Gleich zu Beginn werden wir hineingeworfen in eine schier nicht enden wollende Tanzchoreographie, die übergeht in Party, kein Schnitt scheint die Abfolge zu stören, die Kamera schwenkt durch den Saal, erfasst die unterschiedlichen Gruppen, filmt die Tänzer, belauscht die Dialoge. Es wird getanzt, getrunken und gefeiert und im Hintergrund die Musik, ausgewählt aus den unterschiedlichsten Stilrichtungen, die unablässlich auf den Zuschauer einprasselt, zusammen mit den Bildern den Zuschauer berauscht. Während die Darsteller unbewusst die Drogen nehmen, nimmt der Zuschauer die optische Droge unbewusst auf. Was schön beginnt, wird zunehmend verstörender, wenn sich Abgründe auftun, Missgunst herrscht und jeder jedem misstraut. Wie konnte es soweit kommen?
Diese Frage lässt Noé offen, überlässt sie gänzlich dem Zuschauer, der nur dem folgen kann, was vor ihm geschieht. Wir erleben eindrucksvoll, dass Sofia Boutella eine wirklich gute Darstellerin ist, wenn man sie nicht in amerikanischen 08/15-Produktionen verheizt. Wir erleben Hitze und Kälte, Sex und Gewalt, Blut und andere Körperflüssigkeiten, Licht und Dunkelheit. Es ist die faszinierende Kameraarbeit, die all dies auf so beklemmende Weise einfängt, die nicht enden wollenden Kamerafahrten durch die Gänge der Schule, wie scheinbar schnittlos zwischen Schauplätzen und zentralen Figuren gewechselt wird.
Alles erinnert ein wenig daran, dass so ein Film von Quentin Tarantino stammen könnte, wenn dieser nicht Amerikaner sondern Franzose durch und durch wäre.

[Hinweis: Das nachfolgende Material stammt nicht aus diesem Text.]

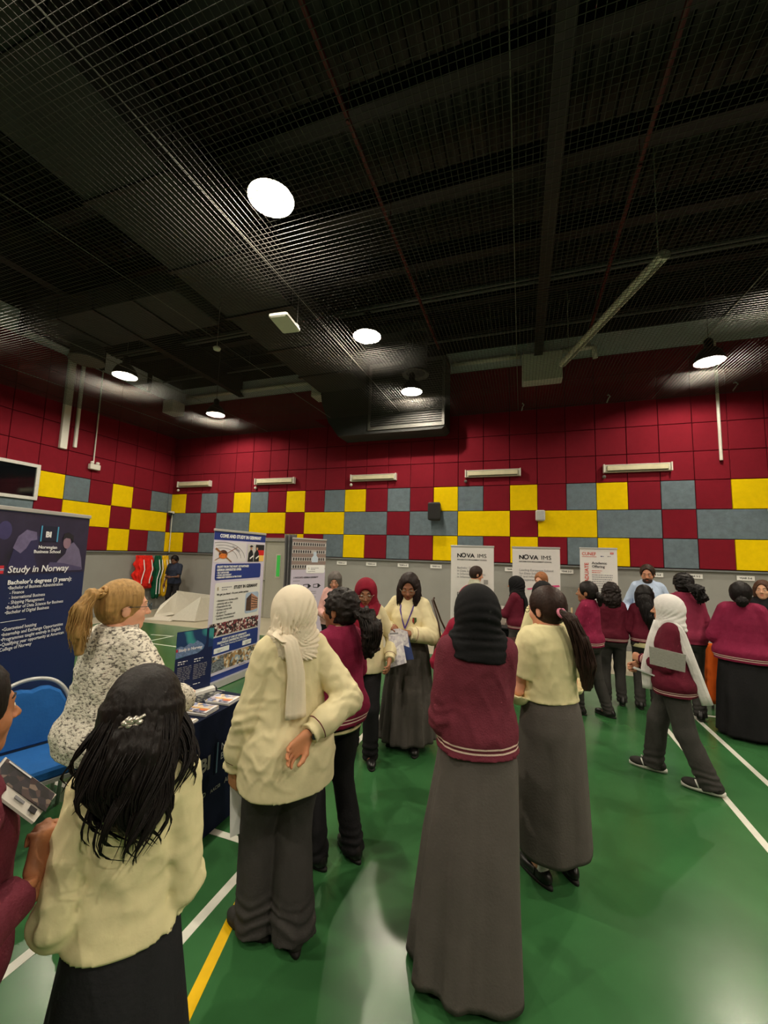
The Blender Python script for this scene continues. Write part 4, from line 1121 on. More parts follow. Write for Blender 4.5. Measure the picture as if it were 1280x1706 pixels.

Alles ist mies, verstörend, nichtssagend und doch wieder toll. Die verwirrenden Botschaften zwischendurch tun ihr Übriges. Was will der Film ausdrücken? Will er einen Drogenrausch symbolisieren, sind Drogen schlecht? Was ist die Aussage oder muss diese der Zuschauer selbst finden? Klar ist, die Handlung ist bei Climax zur absoluten Nebensache degradiert worden, die Figuren bleiben weitestgehend Platzhalter für die Zuschauer und wer sich eine Auflösung für alles wünscht, wird enttäuscht. Das Wie und Warum wir offen gelassen, wie auf einen echten Höhepunkt folgt manchmal Ernüchterung, die Leere. Dahin wird der Zuschauer entlassen, nach 90 Minuten Drogenrausch. Ein Trip, nicht für jeden gedacht.